DARA FITZPATRICK Station Promethium
Dara Fitzpatrick (1971/1972 – 14 March 2017) was the Irish Coast Guard’s most senior helicopter search and rescue pilot. As a Captain, she piloted the Dublin-based Rescue 116 helicopter. She was killed in the 2017 Irish Coast Guard Rescue 116 crash in March 2017.
Fitzpatrick had originally wanted to join Aer Lingus, but didn’t get accepted. The Irish Air Corps was hiring pilots, so she began taking helicopter lessons. She was one of the first women to pilot an aircraft for the Irish Marine Emergency Service, the precursor to the Coast Guard.
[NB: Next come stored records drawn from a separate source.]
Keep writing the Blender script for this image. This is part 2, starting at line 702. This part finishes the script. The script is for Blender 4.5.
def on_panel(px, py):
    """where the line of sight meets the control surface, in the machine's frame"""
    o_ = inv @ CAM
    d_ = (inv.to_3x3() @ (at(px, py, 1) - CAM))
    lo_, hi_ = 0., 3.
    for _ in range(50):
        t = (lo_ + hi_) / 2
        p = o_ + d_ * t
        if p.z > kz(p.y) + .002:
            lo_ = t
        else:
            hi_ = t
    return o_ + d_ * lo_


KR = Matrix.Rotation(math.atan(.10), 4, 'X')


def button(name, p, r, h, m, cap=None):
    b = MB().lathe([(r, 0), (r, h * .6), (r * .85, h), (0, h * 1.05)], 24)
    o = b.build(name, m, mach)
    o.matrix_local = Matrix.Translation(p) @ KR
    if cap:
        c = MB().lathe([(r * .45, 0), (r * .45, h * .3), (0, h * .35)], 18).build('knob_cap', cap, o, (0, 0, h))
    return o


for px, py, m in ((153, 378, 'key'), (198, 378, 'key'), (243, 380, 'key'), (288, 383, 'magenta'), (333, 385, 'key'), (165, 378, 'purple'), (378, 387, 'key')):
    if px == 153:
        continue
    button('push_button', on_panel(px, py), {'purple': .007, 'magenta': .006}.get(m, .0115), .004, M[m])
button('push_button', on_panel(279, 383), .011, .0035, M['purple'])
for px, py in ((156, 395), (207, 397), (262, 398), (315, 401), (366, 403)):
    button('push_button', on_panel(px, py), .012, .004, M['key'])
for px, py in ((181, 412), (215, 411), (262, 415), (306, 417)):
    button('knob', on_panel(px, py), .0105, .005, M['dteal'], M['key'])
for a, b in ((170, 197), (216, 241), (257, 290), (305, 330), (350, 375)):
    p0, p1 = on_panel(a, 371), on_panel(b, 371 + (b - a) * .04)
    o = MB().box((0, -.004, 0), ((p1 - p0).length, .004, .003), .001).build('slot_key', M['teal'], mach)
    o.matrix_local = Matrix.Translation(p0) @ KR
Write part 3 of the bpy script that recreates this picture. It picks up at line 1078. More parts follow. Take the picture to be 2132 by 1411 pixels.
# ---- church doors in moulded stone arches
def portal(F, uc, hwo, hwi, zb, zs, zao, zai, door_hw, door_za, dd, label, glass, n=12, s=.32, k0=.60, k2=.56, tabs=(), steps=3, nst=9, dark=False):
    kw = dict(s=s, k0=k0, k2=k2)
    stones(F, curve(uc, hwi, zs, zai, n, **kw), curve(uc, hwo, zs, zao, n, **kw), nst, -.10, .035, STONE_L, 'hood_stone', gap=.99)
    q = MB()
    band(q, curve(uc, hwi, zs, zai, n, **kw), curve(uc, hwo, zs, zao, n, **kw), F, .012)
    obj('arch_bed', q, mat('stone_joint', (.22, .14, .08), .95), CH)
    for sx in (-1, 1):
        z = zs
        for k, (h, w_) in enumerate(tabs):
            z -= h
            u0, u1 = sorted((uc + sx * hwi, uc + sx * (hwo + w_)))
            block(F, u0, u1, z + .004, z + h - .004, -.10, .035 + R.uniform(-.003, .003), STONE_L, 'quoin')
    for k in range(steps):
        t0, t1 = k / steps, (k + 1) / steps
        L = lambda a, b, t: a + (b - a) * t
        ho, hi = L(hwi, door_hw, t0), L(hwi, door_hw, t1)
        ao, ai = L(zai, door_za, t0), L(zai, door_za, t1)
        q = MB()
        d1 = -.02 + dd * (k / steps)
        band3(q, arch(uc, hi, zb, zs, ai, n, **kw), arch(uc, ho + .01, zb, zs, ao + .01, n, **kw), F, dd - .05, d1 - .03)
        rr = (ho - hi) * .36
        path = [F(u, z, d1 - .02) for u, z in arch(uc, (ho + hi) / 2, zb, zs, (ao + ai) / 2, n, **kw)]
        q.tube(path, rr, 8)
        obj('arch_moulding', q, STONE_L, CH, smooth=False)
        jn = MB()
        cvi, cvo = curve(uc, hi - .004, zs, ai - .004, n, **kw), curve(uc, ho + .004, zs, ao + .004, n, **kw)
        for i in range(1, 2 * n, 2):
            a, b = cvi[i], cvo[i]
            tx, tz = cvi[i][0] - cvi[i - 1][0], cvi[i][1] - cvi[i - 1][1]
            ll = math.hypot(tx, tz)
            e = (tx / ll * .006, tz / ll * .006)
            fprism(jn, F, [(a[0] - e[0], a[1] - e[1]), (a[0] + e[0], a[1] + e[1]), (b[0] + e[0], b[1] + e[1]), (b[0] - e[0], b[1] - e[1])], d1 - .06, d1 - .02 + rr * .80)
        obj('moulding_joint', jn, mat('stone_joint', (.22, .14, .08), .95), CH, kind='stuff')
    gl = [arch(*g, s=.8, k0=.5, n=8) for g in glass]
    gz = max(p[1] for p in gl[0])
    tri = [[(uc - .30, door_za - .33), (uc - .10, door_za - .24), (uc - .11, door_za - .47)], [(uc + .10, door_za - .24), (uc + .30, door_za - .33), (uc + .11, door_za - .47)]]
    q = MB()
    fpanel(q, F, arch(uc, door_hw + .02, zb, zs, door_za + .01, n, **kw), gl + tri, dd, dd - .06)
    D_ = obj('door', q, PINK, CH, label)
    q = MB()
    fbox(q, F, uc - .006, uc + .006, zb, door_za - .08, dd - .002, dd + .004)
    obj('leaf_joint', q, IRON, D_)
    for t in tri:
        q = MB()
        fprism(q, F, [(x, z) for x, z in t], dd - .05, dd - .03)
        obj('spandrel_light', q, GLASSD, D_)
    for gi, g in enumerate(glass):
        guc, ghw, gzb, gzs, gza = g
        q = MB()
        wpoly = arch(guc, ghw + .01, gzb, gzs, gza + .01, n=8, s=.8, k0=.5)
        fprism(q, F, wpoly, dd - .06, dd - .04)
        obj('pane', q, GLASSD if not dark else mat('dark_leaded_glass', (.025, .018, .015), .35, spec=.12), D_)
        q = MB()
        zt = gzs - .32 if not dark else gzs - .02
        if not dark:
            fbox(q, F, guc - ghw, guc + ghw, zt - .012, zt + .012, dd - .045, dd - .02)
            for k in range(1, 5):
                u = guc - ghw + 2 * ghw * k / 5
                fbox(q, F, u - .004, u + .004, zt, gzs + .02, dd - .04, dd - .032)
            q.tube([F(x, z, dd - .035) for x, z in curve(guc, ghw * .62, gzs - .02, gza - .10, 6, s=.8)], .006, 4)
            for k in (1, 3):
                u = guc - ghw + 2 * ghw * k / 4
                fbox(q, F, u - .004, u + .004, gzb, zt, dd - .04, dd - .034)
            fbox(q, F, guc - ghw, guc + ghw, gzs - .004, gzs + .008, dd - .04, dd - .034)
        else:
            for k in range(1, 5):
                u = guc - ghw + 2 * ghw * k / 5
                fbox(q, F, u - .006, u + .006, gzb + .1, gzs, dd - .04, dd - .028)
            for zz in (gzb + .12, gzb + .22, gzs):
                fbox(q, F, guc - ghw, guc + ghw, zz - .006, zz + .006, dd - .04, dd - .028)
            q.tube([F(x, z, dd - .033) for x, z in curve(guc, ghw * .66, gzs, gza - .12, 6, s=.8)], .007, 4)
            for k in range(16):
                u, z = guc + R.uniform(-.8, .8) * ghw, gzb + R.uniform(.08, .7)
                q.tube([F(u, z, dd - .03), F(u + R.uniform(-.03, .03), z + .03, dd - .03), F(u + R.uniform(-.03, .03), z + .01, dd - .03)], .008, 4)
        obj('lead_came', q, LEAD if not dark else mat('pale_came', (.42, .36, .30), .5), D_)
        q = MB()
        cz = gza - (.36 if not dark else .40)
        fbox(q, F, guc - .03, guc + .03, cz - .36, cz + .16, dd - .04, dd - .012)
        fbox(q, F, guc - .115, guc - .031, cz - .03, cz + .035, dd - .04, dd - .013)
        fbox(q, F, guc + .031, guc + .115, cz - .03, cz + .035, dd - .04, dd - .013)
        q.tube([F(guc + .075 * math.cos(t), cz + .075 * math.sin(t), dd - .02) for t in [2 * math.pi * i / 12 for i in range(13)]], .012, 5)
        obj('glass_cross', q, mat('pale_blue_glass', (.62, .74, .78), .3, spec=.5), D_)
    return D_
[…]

She was initially stationed with the Shannon-based search and rescue team, before transferring to Waterford in 2002 where she became chief pilot of the Rescue 117 helicopter, a Sikorsky S-61N. She later joined the Dublin Coast Guard crew and was pilot in charge of Rescue 116, a Sikorsky S-92A.
In 2010, Fitzpatrick and her crew received the “Best of Irish Award” for rescuing an airplane pilot who had crashed into the Irish Sea. In August 2013, Fitzpatrick and her colleague, Captain Carmel Kirby, made Irish aviation history when they crewed the first all-female mission in the Irish Coast Guard helicopter service.
Fitzpatrick died after her search and rescue team’s helicopter, Rescue 116, crashed into the Atlantic Ocean while providing top cover for the Sligo-based search and rescue helicopter, Rescue 118, during a rescue mission off the west coast of County Mayo, Ireland.
Maria Andrew Station Sarcee
Maria Mestre de los Dolores Andreu (April 25, 1801 – after 1860) became the first Hispanic-American woman to serve in the U.S. Coast Guard and the first to command a federal shore installation in 1859. Andreu took over as the lighthouse keeper at the St. Augustine Lighthouse in Florida after the death of her husband, Juan, the previous lighthouse keeper. She served as the lighthouse keeper until 1862, when the light was extinguished so that it would not help the Union Army during the Civil War
Maria served as keeper at a salary of $400 a year until 1861, when the light was ordered darkened by the then Confederate States Secretary of the Navy, Stephen Mallory, and George C. Gibbs. She is believed to have left St. Augustine and moved to Georgia, where she spent the rest of her life in obscurity.